Some people think that REST suggests not to use POST for updates. Search my dissertation and you won’t find any mention of CRUD or POST. The only mention of PUT is in regard to HTTP’s lack of write-back caching. The main reason for my lack of specificity is because the methods defined by HTTP are part of the Web’s architecture definition, not the REST architectural style. Specific method definitions (aside from the retrieval:resource duality of GET) simply don’t matter to the REST architectural style, so it is difficult to have a style discussion about them. The only thing REST requires of methods is that they be uniformly defined for all resources (i.e., so that intermediaries don’t have to know the resource type in order to understand the meaning of the request). As long as the method is being used according to its own definition, REST doesn’t have much to say about it.
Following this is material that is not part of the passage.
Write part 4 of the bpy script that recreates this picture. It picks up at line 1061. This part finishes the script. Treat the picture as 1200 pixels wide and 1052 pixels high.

The POST vs. PUT debate, however, does rage on in different communities, and some protocols have defined their usage. For example, the Atom Publishing Protocol (RFC 5023) explicitly states in section 4.3 that “POST is used to create” and “PUT is used to edit.”

The important thing to note is that REST doesn’t care how the HTTP verbs are used, as long as they are used properly according to how they are defined in the protocol you are using.

For those interested, HTTP (RFC 2616) defines POST by saying:

The POST method is used to request that the origin server accept the entity enclosed in the request as a new subordinate of the resource identified by the Request-URI in the Request-Line. […] The actual function performed by the POST method is determined by the server and is usually dependent on the Request-URI. The posted entity is subordinate to that URI in the same way that a file is subordinate to a directory containing it, a news article is subordinate to a newsgroup to which it is posted, or a record is subordinate to a database.

PUT is defined as:

The PUT method requests that the enclosed entity be stored under the supplied Request-URI. If the Request-URI refers to an already existing resource, the enclosed entity SHOULD be considered as a modified version of the one residing on the origin server. If the Request-URI does not point to an existing resource, and that URI is capable of being defined as a new resource by the requesting user agent, the origin server can create the resource with that URI.

With this line of thinking, you might come to the conclusion that POST is used for creation of a subordinate resource, while PUT could be used for both creation or modification of a resource. The important distinction is that POST identifies the resource for which the entity should be considered a subordinate; PUT does not.